* [The request]: Go through the material and pull out every line with the string "from" in it.
┌──
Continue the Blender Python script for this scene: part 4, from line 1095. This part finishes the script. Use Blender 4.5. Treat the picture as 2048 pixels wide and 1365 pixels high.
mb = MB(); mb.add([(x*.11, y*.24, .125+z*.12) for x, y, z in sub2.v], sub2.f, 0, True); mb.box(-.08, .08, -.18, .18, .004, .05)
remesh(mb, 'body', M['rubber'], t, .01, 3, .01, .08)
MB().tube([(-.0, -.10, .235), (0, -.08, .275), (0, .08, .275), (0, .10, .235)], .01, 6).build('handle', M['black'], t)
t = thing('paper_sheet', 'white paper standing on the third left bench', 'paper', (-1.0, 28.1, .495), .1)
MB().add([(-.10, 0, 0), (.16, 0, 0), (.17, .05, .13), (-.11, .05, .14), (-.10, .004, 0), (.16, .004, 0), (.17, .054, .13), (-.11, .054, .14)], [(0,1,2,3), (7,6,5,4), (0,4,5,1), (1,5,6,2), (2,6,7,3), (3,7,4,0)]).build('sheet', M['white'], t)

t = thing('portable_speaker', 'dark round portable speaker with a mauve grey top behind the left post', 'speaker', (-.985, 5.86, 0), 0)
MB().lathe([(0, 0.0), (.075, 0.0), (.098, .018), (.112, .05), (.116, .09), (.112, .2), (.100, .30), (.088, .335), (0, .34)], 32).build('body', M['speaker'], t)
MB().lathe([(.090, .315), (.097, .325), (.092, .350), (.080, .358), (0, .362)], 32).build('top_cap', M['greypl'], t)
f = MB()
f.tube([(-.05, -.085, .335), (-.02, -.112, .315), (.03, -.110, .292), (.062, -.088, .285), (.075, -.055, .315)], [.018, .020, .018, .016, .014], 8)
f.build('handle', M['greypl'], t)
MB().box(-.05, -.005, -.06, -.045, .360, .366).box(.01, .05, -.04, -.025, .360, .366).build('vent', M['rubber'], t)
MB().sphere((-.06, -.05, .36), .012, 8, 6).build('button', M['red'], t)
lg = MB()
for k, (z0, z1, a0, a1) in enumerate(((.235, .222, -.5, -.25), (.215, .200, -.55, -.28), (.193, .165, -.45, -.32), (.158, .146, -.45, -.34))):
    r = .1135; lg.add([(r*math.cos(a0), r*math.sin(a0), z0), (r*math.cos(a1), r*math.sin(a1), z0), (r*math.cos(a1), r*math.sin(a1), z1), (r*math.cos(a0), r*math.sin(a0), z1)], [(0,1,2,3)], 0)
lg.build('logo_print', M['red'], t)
└──
┌──
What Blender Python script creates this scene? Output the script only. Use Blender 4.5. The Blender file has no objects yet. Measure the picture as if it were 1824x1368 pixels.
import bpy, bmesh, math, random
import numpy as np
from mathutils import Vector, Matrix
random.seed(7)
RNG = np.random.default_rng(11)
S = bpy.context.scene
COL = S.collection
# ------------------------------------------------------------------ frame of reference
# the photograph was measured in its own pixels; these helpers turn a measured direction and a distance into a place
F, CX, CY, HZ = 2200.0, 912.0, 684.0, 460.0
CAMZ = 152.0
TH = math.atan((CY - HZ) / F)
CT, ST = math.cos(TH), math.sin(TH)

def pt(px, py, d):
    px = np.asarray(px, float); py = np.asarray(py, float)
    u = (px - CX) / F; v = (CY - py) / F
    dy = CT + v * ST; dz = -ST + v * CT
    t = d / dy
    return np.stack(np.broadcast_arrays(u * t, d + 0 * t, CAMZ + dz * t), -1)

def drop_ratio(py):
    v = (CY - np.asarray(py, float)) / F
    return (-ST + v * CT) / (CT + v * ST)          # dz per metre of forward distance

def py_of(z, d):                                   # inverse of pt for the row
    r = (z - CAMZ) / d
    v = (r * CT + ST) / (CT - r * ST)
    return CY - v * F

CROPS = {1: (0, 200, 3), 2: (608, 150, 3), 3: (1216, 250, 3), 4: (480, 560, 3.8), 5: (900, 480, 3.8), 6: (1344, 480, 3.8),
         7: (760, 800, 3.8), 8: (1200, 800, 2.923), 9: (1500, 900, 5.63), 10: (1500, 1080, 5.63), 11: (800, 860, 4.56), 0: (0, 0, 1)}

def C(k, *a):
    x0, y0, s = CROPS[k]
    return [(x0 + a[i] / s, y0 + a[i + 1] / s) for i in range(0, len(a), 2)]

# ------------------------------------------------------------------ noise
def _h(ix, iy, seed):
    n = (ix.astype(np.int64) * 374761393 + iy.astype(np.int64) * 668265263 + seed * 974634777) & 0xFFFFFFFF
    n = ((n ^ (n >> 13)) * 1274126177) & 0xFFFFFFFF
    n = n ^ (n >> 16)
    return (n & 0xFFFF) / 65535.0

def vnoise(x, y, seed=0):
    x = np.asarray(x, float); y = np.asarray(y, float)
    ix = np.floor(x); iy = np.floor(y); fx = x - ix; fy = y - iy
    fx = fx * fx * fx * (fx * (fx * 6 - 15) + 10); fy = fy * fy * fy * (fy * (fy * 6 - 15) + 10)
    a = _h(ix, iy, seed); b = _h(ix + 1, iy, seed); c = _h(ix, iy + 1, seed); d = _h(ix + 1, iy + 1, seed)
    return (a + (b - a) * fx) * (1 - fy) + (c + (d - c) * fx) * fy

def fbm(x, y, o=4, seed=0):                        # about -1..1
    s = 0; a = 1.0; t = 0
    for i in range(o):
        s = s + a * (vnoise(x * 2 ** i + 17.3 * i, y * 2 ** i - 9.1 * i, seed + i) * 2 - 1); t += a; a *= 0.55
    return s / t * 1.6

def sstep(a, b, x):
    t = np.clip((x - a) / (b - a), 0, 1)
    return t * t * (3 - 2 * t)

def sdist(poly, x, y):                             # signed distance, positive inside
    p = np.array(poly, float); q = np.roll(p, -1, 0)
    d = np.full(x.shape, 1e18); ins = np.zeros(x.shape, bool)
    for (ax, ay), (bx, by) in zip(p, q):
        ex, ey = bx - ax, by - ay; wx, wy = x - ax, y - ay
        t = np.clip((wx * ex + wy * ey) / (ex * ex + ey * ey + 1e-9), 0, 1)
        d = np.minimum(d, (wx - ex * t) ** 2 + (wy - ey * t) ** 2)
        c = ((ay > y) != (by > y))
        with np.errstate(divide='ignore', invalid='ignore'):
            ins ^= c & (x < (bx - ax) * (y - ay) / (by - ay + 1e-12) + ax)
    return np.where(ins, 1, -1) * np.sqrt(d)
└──
* [Task solution]:
Continue the Blender Python script for this scene: part 4, from line 1095. This part finishes the script. Use Blender 4.5. Treat the picture as 2048 pixels wide and 1365 pixels high.
from mathutils import Vector, Matrix